Effectivement. Et cela vaut du reste aussi pour l’autre camp. Ainsi que je l’écrivais dans un article de 2016, la tenue d’un blog libéral des plus classiques a le don de vous attirer assez rapidement l’antipathie de tout le monde : celle des gens de gauche, car le libéralisme au volant c’est la mort des petits moutons sans défense au tournant, et celle des gens de droite, car le libéralisme au volant c’est la mort de Dieu et de la morale au tournant.

Or la recherche de la liberté ne consiste pas à opposer une vision privatrice de liberté, la vision progressiste incarnée dans le wokisme, à une autre vision qui se révélera tout aussi privatrice de liberté, mais en sens contraire. Tant il est vrai que le libéralisme consiste à arpenter un difficile chemin de crête sur lequel chacun est libre et maître de ses choix tant qu’il ne porte atteinte ni aux biens ni aux personnes. Pour le dire dans les termes utilisés par Friedrich Hayek dans son article  “Why I am not a conservative” :

“Il y a maintes valeurs des conservateurs qui me conviennent mieux que celles des socialistes ; mais aux yeux d’un libéral, l’importance qu’il attache personnellement à certains objectifs n’est pas une justification suffisante pour obliger autrui à les poursuivre aussi.”
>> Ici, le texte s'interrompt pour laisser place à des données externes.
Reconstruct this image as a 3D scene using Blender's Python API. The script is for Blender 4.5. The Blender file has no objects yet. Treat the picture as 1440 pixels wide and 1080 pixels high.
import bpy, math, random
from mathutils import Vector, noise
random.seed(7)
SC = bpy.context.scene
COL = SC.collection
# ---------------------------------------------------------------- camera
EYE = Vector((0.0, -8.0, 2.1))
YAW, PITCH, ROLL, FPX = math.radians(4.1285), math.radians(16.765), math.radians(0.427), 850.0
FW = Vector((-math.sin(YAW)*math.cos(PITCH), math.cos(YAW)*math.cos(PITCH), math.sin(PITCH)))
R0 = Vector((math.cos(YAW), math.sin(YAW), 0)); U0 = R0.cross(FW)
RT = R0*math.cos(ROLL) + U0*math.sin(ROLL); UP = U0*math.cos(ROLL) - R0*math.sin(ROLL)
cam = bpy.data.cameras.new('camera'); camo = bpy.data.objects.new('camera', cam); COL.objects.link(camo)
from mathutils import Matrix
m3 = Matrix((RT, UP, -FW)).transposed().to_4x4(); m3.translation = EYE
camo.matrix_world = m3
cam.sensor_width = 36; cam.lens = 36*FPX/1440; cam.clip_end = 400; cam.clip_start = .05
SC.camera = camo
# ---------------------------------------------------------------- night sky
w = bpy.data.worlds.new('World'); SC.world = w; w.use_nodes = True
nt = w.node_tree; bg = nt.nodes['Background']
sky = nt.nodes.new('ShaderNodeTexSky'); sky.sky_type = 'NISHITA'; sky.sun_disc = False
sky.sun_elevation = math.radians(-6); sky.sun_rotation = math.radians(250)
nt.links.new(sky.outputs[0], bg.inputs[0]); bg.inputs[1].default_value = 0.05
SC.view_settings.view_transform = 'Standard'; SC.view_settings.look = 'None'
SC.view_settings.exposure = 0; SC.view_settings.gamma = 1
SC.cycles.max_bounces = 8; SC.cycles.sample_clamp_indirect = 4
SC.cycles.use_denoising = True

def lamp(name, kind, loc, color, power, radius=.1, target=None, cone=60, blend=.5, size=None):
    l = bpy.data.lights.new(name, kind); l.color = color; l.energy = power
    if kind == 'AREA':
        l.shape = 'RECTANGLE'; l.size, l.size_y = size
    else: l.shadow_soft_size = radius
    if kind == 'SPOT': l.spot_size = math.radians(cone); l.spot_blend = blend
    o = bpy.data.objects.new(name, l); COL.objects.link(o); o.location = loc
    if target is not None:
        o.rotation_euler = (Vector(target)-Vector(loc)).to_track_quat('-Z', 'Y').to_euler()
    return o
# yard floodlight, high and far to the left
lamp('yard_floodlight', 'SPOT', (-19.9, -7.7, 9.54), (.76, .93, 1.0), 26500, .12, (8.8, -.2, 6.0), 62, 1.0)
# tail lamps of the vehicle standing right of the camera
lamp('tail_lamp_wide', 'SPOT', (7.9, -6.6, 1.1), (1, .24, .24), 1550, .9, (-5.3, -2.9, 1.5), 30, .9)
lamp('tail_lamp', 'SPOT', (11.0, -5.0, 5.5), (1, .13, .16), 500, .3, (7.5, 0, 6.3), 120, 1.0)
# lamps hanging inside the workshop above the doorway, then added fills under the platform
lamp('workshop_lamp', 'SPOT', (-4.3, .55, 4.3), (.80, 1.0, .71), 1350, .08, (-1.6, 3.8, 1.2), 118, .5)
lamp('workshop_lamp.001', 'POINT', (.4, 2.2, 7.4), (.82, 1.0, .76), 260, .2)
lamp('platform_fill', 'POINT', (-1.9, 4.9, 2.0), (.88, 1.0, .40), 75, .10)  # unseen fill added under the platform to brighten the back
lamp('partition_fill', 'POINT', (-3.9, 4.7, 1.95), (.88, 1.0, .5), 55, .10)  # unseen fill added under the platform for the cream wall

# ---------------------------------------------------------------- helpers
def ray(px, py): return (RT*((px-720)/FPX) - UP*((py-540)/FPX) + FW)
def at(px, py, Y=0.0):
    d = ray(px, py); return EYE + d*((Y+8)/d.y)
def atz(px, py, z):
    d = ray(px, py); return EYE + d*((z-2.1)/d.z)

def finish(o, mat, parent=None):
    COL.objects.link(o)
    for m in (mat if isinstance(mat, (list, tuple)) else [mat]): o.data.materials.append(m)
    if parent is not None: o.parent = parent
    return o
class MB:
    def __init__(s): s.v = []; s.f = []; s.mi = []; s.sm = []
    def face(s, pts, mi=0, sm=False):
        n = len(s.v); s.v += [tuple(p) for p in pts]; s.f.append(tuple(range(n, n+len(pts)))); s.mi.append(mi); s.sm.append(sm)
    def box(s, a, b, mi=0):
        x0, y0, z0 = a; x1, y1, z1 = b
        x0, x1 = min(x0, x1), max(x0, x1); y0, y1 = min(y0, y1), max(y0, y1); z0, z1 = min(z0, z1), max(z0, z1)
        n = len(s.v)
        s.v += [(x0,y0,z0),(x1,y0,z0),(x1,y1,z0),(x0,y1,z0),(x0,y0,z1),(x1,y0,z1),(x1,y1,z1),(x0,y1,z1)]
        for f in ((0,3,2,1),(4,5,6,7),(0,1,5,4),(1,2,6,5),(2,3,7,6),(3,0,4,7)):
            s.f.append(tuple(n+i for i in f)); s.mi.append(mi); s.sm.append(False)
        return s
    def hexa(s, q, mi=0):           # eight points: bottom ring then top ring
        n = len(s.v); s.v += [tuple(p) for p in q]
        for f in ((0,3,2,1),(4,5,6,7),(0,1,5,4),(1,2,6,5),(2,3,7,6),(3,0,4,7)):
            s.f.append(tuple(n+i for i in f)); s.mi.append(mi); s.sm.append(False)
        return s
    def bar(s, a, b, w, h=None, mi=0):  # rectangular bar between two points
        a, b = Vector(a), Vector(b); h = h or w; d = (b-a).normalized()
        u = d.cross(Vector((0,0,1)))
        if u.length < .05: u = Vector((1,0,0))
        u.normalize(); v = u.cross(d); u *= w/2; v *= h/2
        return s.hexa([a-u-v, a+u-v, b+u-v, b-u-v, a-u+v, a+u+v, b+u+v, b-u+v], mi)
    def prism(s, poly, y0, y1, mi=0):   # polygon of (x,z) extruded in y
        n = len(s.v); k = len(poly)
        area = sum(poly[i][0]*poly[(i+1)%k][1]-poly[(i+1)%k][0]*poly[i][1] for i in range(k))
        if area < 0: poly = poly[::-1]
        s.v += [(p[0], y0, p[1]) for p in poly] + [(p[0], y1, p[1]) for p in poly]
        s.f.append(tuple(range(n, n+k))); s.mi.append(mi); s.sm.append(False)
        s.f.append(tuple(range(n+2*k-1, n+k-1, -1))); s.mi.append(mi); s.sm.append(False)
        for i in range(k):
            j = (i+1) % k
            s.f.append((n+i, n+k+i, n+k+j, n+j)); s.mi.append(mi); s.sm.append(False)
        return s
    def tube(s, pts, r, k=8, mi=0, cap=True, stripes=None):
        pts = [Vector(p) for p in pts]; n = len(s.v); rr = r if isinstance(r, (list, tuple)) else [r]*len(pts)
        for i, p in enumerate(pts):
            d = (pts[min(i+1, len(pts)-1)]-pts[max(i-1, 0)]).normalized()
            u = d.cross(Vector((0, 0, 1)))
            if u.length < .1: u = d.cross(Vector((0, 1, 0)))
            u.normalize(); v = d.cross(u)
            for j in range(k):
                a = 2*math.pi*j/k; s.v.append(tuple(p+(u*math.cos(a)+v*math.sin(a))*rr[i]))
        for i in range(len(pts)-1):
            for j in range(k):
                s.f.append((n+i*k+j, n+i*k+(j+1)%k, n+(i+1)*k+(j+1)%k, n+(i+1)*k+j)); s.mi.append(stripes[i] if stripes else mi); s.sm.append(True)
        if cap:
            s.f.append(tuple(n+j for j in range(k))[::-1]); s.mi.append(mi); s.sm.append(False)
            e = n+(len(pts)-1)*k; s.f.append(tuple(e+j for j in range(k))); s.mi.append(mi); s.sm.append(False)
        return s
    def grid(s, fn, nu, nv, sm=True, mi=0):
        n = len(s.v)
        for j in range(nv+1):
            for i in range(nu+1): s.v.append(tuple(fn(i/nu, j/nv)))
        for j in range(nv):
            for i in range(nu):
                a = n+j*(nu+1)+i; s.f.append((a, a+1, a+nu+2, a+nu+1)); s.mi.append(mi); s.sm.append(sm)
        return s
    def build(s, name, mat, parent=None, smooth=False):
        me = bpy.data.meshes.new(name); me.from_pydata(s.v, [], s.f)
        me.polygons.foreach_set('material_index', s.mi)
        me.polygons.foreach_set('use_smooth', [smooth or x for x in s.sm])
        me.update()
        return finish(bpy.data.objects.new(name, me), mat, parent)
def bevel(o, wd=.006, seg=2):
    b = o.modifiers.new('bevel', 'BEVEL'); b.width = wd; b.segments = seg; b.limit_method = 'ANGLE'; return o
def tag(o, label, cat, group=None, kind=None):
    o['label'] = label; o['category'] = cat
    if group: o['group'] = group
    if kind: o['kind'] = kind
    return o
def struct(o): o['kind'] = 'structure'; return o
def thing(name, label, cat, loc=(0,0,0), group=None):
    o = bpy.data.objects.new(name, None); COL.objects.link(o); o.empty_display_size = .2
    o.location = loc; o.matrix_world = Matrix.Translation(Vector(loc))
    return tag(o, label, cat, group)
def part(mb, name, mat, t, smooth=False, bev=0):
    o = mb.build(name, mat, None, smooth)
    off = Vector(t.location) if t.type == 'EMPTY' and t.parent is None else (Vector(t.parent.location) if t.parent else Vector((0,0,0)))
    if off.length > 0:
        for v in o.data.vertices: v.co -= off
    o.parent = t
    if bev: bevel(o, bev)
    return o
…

Prenons l’exemple du transgenrisme qui concentre ces temps-ci à lui tout seul toute la détestation vance-trumpienne de l’Occident socialo-progressiste. Le simple fait d’être une personne transgenre n’est pas une façon d’exprimer des idées “woke”, c’est un état de fait, qui concerne du reste une faible proportion de la population générale.

Le wokisme commence lorsque cet état de fait devient instrumentalisé à des fins idéologico-politiques. On se rappellera par exemple que Gavin Newsom, le gouverneur démocrate de Californie, a promulgué l’an dernier une loi interdisant aux écoles de divulguer à quiconque, et notamment aux parents, des informations sur le changement de genre des élèves. On fait difficilement plus autoritairement collectiviste.

Et en miroir, le wokisme à rebours commence lorsque l’administration Trump décide purement et simplement d’interdire aux personnes transgenres l’accès à des postes dans l’armée (affaire toujours en cours du fait de la suspension du décret présidentiel par une juge fédérale et de l’appel subséquent interjeté par l’administration). On fait difficilement plus autoritairement collectiviste.

L’esprit libéral ne considère pas des classes de personnes indifférenciées. Il regarde chaque personne particulière dans ce qu’elle est capable de faire ou pas dans telle ou telle circonstance particulière, en fonction de tel ou tel poste bien spécifique, en fonction de telles ou telles compétences particulières requises. Rien ne dit que toutes les personnes transgenres seraient aptes à travailler dans l’armée et devraient y obtenir obligatoirement une place si elles le souhaitaient, mais rien ne dit non plus qu’aucune ne pourrait y prétendre au regard de sa formation et de ses compétences spécifiques.

Dès lors, ce que je souhaite à l’Europe, ce que je souhaite à l’ensemble de l’Occident, c’est de se rappeler que l’individu compte plus que tout et que ses choix, ses idées et ses talents sont sacrés.